§ **Exercise**
Reproduce the span that opens at the line containing "q, tone, P, lob" and closes at the line containing "tb = limbs(height", both lines included, without alteration and without any other line.

[Start Exercise material]

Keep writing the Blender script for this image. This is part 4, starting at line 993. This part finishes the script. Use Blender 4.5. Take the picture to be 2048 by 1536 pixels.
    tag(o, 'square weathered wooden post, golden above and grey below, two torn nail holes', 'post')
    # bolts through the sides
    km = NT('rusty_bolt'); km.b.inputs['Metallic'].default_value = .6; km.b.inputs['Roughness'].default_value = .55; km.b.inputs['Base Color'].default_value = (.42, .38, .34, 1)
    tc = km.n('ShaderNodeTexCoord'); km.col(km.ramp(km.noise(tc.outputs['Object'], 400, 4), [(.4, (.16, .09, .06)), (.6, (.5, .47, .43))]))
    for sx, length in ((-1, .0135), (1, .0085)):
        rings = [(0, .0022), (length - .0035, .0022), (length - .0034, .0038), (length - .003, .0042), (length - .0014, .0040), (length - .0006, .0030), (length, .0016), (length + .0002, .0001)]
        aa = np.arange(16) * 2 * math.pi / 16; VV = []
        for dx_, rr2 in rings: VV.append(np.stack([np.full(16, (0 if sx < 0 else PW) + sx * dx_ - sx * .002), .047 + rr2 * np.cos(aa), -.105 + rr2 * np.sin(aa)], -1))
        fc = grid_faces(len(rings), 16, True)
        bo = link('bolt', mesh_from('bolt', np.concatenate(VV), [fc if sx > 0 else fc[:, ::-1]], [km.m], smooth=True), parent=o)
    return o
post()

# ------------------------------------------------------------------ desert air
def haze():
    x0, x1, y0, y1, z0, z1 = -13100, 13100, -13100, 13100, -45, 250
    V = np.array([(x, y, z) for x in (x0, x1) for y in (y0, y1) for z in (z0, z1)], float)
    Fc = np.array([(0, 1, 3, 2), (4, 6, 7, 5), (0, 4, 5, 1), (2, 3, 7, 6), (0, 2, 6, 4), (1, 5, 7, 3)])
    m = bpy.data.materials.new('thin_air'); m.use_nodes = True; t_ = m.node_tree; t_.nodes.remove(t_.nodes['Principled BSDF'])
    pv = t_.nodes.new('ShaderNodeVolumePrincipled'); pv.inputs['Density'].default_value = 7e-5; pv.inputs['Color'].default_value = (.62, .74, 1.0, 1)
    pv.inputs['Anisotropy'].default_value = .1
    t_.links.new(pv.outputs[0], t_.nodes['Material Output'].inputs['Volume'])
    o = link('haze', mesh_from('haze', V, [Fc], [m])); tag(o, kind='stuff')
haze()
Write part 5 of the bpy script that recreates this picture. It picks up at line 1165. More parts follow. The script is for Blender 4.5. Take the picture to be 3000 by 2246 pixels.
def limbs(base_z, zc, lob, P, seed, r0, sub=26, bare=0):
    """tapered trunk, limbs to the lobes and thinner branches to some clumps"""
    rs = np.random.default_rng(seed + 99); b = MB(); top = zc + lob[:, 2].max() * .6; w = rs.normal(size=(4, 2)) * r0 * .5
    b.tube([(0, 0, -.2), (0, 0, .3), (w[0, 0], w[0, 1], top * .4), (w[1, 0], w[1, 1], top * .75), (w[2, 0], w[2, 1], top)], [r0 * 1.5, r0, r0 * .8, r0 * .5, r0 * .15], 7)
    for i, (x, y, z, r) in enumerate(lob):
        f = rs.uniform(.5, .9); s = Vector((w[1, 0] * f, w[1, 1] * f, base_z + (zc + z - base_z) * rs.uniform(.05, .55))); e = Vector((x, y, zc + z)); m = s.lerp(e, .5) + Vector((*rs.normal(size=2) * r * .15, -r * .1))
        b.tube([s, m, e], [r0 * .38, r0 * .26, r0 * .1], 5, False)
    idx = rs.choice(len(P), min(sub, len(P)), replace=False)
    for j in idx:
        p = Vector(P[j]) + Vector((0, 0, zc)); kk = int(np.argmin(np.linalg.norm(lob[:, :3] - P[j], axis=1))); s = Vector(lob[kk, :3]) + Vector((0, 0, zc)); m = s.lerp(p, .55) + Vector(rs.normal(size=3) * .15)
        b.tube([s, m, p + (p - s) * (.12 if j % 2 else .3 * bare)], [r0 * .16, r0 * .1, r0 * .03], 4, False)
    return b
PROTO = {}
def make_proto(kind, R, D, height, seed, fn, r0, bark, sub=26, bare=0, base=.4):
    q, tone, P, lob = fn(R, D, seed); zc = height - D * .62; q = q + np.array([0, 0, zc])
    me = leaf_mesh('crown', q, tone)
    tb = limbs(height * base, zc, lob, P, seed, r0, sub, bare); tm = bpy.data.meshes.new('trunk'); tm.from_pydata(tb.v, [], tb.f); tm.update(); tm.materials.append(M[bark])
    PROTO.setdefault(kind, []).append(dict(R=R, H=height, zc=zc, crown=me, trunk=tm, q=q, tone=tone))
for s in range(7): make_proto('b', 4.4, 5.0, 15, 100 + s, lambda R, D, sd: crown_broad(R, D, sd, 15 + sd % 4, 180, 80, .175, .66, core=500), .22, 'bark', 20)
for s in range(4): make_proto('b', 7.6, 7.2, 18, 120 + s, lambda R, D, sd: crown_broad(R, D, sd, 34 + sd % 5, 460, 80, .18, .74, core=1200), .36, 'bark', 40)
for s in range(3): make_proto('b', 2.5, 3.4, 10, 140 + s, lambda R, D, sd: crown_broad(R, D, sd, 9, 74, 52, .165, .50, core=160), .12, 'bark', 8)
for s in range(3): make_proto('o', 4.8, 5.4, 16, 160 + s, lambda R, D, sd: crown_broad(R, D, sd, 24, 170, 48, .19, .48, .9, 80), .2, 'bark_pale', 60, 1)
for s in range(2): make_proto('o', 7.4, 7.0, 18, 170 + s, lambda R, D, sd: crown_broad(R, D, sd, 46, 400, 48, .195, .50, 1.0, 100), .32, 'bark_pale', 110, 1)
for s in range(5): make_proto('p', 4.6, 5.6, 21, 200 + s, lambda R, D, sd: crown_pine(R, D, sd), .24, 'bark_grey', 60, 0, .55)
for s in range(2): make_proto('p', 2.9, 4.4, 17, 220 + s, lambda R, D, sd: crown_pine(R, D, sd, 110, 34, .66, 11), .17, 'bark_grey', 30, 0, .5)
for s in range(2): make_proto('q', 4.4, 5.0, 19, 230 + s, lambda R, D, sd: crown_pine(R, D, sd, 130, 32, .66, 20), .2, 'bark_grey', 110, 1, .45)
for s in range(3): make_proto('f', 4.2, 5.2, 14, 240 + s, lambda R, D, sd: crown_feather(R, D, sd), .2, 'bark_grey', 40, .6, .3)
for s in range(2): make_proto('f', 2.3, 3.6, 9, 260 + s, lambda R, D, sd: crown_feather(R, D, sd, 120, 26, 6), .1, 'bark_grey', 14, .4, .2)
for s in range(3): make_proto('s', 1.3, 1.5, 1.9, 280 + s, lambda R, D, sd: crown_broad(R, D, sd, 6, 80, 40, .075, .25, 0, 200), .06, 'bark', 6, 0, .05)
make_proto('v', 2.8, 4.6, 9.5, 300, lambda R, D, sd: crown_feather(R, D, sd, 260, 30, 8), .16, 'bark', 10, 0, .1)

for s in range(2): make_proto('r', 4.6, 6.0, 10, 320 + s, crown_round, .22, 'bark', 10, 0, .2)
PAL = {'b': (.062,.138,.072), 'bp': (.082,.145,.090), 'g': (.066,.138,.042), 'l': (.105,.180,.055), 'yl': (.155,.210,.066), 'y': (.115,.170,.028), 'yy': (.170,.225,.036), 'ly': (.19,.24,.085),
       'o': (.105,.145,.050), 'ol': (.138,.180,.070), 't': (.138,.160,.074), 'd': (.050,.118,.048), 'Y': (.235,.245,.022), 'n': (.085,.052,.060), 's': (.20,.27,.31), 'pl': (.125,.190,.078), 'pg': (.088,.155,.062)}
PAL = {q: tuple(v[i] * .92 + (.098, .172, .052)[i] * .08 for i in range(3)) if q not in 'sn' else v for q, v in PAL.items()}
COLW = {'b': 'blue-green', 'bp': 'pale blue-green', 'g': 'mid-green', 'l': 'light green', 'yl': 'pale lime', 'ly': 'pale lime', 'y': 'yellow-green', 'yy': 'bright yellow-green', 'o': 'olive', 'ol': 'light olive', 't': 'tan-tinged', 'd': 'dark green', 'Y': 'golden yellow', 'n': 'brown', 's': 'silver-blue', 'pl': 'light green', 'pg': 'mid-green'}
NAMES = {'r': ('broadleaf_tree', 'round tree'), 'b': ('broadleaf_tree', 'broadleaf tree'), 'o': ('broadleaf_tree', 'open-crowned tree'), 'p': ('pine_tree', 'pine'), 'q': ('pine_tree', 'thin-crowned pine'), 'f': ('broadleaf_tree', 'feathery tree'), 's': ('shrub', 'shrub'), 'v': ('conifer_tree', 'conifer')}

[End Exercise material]

§ **Response for this exercise**
    q, tone, P, lob = fn(R, D, seed); zc = height - D * .62; q = q + np.array([0, 0, zc])
    me = leaf_mesh('crown', q, tone)
    tb = limbs(height * base, zc, lob, P, seed, r0, sub, bare); tm = bpy.data.meshes.new('trunk'); tm.from_pydata(tb.v, [], tb.f); tm.update(); tm.materials.append(M[bark])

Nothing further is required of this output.